The DfE programme of study asks students to understand how networks are used and how online services can be kept safe (gov.uk/government/publications/national-curriculum-in-england-computing-programmes-of-study). Email is one of the richest real-world examples for all of these strands simultaneously.
Frequently asked questions
What is SMTP and what is it used for?
SMTP stands for Simple Mail Transfer Protocol. It is the protocol used to send email from your mail client to your outgoing mail server, and then between mail servers until the message reaches its destination. SMTP operates over TCP on port 25 (server-to-server) or port 587 (client-to-server submission with authentication). It only handles outgoing mail; incoming mail retrieval requires POP3 or IMAP.

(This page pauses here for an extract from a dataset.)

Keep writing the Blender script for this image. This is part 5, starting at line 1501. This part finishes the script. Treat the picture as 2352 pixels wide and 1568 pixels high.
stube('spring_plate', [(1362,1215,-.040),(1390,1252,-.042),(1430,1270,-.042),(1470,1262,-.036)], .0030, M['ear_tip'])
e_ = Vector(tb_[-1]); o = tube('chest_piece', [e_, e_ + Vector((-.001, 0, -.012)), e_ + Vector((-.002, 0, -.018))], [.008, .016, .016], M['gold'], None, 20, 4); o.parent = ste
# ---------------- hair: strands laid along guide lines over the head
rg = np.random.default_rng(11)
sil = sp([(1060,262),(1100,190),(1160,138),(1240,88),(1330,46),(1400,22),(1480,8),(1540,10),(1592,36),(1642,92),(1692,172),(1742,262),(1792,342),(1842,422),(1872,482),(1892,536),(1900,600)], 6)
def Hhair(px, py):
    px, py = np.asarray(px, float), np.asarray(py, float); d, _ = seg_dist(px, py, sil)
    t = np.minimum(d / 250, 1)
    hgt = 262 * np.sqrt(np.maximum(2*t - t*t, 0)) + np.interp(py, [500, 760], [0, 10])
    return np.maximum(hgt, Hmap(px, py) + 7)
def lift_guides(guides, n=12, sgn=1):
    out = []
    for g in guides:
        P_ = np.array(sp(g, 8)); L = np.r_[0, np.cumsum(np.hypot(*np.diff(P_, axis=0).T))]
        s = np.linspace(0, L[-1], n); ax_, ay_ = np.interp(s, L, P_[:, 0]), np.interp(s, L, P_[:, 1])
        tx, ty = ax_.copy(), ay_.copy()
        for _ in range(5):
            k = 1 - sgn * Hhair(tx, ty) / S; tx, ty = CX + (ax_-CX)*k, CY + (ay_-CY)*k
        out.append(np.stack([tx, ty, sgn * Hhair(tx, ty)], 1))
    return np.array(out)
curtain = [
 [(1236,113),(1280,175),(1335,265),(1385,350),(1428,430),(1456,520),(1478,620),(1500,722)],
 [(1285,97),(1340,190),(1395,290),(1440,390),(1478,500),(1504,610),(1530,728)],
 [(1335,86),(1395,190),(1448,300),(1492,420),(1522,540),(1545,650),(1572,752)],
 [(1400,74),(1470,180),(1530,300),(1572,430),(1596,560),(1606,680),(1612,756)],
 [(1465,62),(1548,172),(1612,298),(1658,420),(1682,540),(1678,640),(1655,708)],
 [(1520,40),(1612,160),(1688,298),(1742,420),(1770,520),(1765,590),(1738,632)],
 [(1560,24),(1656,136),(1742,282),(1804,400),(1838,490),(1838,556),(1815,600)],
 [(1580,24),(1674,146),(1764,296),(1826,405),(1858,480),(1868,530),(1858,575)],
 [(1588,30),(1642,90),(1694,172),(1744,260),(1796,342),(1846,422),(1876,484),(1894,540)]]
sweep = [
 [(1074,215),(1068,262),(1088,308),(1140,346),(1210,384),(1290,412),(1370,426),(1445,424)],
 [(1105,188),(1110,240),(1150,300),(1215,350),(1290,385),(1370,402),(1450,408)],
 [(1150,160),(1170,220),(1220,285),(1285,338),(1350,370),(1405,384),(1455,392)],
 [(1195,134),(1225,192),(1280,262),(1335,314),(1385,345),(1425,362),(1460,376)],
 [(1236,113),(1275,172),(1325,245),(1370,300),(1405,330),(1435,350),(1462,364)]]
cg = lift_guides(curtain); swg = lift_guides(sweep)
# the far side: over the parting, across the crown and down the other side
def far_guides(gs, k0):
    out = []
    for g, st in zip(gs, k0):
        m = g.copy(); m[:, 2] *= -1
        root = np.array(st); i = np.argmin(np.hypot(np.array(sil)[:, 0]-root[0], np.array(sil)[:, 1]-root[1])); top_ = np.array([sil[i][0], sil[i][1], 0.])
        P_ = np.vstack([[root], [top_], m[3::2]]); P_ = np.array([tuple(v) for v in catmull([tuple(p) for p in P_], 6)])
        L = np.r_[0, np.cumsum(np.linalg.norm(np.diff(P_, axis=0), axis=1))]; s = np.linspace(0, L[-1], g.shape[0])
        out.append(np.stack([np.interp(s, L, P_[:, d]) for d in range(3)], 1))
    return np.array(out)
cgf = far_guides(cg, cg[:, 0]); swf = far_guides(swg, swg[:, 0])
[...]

What is the difference between POP3 and IMAP?
POP3 (Post Office Protocol version 3) downloads messages from the server to your device and typically deletes the server copy. This is simple but means messages are only accessible on the device that downloaded them. IMAP (Internet Message Access Protocol) keeps messages on the server and synchronises their state — read, unread, deleted, moved — across all your devices. IMAP is now the standard for webmail and any user who accesses email from more than one device.
Why does email sometimes end up in a spam folder?
Spam filters examine the content, headers, and origin of incoming messages. They flag messages that match patterns associated with unsolicited bulk email: unusual sending IP addresses, misleading subject lines, domains with no established reputation, or content containing suspicious links. False positives — legitimate mail flagged as spam — happen occasionally. Checking your spam folder and marking false positives as "not spam" trains the filter to improve.
How can you spot a phishing email?
Key warning signs include: the sender's actual email address does not match the organisation it claims to be from (e.g. noreply@hmrc-tax-refund.xyz rather than noreply@hmrc.gov.uk); urgent language pressuring you to act immediately; requests for passwords, payment details, or personal information; links whose URLs (revealed by hovering, not clicking) go to suspicious domains; and attachments you were not expecting. When in doubt, contact the supposed sender through an official channel — not by replying to the suspicious message.